Instruction: Copy out each line of the material below that holds the string "this".

● ● ● ● ● ● ●

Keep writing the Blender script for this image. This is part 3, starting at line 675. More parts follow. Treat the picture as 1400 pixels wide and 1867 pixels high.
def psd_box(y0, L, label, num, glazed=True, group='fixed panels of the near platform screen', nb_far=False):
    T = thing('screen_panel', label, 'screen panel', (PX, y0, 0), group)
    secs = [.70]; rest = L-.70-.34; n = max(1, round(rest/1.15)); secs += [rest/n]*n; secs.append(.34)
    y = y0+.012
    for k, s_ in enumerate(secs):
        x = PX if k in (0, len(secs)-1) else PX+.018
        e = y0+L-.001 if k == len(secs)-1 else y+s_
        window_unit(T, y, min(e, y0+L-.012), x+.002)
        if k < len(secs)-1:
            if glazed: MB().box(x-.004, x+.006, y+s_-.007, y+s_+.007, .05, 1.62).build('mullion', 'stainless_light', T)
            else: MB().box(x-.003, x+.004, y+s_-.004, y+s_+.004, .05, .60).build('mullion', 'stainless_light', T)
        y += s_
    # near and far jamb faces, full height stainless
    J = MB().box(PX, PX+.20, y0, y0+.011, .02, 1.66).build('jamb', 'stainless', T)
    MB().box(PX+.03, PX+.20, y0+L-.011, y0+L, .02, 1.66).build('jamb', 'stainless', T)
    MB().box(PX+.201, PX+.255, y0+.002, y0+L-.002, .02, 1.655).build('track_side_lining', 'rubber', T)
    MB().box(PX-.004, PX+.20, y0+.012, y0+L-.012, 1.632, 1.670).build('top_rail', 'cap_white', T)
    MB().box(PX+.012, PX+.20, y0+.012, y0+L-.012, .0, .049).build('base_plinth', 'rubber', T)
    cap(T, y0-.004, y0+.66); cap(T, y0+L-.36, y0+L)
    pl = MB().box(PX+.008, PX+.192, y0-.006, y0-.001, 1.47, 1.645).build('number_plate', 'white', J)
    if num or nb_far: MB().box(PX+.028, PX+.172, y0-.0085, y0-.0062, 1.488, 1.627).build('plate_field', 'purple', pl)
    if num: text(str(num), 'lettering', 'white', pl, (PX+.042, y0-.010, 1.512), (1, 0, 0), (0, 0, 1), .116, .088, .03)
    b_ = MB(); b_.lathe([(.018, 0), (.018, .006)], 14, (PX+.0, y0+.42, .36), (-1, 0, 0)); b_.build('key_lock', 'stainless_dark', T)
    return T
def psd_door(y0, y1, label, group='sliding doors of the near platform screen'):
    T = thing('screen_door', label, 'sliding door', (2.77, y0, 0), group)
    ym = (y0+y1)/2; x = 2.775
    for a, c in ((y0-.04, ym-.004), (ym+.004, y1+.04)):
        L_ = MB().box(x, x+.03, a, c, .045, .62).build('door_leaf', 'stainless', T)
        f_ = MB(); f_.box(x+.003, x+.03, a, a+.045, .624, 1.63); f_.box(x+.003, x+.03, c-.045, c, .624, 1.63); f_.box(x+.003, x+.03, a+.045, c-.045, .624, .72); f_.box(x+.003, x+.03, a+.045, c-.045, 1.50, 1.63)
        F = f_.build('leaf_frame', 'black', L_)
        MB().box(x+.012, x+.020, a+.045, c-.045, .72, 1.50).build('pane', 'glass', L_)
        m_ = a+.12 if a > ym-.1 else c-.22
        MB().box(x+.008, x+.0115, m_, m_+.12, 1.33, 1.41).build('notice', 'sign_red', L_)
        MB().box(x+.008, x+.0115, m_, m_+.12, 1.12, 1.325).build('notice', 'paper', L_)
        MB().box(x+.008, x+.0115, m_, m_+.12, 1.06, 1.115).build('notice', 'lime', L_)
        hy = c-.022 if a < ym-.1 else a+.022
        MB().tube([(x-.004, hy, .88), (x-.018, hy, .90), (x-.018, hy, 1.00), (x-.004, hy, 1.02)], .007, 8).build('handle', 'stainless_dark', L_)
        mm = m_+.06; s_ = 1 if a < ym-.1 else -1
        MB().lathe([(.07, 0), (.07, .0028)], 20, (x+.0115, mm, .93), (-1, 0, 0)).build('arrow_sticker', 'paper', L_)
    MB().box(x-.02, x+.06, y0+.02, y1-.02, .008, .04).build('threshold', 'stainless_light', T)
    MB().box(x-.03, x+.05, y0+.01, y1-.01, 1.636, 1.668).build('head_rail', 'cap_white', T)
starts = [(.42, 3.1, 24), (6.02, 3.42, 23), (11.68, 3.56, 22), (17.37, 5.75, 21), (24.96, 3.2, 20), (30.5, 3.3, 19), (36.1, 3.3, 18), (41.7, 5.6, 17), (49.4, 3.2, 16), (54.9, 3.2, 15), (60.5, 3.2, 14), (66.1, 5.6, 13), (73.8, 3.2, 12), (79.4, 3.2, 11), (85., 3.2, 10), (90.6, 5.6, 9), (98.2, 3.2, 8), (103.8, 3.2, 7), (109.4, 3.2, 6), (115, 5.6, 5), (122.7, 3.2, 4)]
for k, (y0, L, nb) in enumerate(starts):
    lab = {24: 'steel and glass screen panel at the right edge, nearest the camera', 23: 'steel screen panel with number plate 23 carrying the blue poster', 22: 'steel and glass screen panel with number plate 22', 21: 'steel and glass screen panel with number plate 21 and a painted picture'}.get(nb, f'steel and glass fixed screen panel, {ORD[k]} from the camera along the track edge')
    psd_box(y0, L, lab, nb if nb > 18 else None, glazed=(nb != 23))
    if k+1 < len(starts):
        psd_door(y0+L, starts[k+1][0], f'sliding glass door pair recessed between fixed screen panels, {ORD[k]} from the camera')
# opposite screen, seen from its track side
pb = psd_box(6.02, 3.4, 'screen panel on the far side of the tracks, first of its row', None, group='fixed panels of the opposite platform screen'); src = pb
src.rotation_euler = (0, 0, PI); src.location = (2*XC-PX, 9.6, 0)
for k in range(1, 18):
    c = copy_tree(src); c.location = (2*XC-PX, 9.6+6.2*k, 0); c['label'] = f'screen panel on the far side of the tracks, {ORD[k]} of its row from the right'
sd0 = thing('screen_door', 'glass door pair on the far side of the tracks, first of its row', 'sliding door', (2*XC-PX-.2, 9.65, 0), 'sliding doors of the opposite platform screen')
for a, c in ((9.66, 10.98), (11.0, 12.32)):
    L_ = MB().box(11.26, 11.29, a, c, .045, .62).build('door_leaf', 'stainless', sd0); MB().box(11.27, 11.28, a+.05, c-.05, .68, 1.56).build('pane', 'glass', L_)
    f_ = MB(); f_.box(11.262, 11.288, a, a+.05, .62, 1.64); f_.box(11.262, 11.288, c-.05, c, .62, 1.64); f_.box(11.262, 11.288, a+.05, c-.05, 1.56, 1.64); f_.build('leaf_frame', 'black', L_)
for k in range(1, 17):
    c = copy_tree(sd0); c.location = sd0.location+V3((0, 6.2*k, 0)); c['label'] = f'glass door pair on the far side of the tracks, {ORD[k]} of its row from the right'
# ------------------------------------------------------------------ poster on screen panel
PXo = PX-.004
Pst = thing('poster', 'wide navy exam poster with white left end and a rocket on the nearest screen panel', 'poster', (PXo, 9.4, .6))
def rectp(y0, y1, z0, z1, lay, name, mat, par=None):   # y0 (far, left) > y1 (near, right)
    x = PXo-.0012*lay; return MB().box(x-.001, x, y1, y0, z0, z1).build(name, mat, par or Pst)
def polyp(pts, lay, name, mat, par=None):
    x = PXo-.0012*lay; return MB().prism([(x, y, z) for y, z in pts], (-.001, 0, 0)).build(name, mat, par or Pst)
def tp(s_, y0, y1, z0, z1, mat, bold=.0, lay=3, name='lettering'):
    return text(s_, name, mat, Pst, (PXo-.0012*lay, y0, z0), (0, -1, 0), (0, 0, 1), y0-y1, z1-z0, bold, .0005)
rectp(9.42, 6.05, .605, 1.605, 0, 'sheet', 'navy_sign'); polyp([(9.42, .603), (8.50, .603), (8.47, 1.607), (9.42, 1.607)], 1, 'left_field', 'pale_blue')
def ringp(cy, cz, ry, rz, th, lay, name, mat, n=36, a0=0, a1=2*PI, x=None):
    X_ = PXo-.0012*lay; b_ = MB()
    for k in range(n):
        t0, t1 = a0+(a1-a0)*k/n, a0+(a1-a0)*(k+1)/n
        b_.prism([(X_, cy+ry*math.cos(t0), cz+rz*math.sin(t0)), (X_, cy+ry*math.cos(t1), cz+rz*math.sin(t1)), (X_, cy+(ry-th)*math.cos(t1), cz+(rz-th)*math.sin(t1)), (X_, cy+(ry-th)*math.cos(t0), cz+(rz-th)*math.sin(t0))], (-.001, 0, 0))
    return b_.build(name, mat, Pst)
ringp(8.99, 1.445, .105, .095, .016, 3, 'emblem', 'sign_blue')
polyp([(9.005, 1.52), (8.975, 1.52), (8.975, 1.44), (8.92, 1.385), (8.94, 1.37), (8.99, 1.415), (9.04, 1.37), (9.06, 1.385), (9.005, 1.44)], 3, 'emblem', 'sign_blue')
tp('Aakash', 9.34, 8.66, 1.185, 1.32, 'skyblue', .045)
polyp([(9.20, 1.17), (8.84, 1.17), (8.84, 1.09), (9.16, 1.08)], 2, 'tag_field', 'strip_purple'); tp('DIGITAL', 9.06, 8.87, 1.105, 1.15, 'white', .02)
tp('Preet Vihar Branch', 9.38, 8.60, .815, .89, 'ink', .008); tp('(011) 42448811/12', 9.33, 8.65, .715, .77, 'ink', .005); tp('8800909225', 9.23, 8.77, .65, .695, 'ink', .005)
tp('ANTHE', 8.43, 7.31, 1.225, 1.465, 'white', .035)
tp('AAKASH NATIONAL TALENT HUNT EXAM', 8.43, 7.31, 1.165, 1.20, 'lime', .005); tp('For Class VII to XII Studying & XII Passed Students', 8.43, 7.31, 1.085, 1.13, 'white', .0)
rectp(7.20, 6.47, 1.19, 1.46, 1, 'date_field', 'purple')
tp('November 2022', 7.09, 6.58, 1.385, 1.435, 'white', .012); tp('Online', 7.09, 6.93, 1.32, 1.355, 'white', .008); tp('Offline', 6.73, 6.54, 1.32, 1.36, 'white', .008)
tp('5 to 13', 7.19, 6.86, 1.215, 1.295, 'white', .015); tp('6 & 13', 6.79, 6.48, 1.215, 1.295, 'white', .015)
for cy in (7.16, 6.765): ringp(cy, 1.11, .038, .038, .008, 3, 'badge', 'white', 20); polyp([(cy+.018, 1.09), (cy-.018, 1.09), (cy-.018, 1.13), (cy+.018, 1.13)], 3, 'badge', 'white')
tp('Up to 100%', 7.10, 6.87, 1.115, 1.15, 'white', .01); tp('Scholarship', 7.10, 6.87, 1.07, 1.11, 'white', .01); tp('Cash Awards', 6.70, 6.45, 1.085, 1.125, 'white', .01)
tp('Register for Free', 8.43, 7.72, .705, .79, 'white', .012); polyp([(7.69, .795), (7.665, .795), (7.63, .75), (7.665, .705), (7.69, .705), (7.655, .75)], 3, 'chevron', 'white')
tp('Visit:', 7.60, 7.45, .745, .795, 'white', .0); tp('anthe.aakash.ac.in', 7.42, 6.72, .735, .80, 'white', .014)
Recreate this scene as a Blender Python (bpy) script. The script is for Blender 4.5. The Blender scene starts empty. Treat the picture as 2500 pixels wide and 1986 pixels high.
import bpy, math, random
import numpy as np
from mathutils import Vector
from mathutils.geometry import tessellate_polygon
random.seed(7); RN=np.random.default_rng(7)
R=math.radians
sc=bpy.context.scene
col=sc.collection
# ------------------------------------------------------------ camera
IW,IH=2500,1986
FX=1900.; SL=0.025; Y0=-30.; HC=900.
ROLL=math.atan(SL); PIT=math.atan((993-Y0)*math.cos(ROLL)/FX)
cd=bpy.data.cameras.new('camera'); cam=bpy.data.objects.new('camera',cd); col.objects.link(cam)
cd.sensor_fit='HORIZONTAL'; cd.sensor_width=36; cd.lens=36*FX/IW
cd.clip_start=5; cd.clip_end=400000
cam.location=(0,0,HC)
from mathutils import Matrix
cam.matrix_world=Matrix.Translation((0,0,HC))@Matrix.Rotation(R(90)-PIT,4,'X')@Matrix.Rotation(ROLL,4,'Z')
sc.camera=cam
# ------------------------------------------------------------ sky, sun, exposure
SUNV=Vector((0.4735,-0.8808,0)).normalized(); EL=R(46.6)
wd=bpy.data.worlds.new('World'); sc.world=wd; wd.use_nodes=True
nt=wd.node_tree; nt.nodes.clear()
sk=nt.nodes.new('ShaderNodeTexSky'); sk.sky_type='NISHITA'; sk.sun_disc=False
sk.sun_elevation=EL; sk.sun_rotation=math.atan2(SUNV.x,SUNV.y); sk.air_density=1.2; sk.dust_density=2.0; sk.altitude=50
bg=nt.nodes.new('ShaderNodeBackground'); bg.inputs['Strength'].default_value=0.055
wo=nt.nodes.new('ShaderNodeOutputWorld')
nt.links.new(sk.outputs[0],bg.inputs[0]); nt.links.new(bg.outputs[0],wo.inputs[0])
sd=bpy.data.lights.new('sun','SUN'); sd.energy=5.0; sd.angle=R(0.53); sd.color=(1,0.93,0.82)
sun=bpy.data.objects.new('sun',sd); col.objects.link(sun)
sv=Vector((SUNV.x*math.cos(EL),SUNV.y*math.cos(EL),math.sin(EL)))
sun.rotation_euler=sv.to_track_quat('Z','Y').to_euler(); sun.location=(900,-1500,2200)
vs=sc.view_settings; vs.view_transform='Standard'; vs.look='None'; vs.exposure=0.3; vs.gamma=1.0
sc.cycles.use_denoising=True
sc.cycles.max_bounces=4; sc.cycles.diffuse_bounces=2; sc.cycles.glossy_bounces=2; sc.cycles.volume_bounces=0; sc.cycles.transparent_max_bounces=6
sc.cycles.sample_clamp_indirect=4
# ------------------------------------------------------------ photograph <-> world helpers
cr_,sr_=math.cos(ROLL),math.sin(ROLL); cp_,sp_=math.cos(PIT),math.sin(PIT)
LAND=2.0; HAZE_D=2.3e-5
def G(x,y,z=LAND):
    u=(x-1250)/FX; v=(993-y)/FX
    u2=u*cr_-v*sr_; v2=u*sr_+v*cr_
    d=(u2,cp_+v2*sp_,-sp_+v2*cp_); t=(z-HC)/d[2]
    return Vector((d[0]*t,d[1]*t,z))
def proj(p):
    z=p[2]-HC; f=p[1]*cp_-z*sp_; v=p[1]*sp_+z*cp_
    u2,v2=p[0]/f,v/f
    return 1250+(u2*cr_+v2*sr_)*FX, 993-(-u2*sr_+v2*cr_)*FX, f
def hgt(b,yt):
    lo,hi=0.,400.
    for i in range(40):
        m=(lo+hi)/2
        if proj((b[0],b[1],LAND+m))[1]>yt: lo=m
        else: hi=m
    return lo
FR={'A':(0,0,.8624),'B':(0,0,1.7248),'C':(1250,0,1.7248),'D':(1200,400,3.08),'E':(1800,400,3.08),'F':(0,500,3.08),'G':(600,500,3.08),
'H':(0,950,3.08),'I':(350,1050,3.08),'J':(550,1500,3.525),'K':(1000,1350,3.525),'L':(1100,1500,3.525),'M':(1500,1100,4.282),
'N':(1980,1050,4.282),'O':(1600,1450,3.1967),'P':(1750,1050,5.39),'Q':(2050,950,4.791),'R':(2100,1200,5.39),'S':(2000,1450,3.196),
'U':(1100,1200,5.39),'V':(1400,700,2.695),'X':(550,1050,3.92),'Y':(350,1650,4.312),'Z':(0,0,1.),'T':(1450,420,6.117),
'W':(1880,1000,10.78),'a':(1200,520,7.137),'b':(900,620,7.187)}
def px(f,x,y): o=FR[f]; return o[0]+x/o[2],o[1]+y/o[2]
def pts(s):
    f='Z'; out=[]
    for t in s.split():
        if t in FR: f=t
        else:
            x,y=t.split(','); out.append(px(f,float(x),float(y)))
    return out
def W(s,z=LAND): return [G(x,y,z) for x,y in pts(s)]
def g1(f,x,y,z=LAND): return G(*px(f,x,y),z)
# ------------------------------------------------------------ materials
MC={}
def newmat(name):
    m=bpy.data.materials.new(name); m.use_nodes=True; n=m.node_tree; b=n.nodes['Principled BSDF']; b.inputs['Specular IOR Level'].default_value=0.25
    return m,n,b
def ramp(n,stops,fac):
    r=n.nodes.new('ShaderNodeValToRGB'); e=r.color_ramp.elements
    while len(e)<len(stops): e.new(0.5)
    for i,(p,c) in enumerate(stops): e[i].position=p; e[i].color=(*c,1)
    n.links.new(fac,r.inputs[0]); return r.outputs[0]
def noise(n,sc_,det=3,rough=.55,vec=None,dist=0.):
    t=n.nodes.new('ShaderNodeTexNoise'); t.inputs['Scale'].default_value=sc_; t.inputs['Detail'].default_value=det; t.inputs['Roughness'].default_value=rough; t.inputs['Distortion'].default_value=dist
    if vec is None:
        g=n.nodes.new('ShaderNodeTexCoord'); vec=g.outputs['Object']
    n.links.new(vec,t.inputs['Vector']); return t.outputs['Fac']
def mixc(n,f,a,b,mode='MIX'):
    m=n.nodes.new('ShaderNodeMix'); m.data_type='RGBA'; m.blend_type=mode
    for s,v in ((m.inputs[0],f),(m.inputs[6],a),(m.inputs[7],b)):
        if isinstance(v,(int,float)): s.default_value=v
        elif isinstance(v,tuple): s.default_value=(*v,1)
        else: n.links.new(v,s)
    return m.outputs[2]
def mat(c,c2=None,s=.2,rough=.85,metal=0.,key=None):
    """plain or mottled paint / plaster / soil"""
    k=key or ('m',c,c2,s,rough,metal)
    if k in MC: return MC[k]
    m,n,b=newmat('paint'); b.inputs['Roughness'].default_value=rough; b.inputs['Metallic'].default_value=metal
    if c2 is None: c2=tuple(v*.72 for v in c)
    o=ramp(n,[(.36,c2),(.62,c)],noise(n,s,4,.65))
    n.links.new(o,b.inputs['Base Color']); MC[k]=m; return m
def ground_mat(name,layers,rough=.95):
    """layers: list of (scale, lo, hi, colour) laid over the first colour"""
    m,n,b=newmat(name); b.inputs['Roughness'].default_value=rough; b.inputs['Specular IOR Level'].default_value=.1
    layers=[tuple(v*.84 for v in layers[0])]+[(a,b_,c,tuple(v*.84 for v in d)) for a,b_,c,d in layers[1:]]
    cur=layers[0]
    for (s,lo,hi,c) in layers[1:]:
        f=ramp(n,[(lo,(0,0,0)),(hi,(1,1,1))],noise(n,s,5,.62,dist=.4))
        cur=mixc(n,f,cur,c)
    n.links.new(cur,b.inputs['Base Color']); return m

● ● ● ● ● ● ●

Exercise response:
Keep writing the Blender script for this image. This is part 3, starting at line 675. More parts follow. Treat the picture as 1400 pixels wide and 1867 pixels high.
Recreate this scene as a Blender Python (bpy) script. The script is for Blender 4.5. The Blender scene starts empty. Treat the picture as 2500 pixels wide and 1986 pixels high.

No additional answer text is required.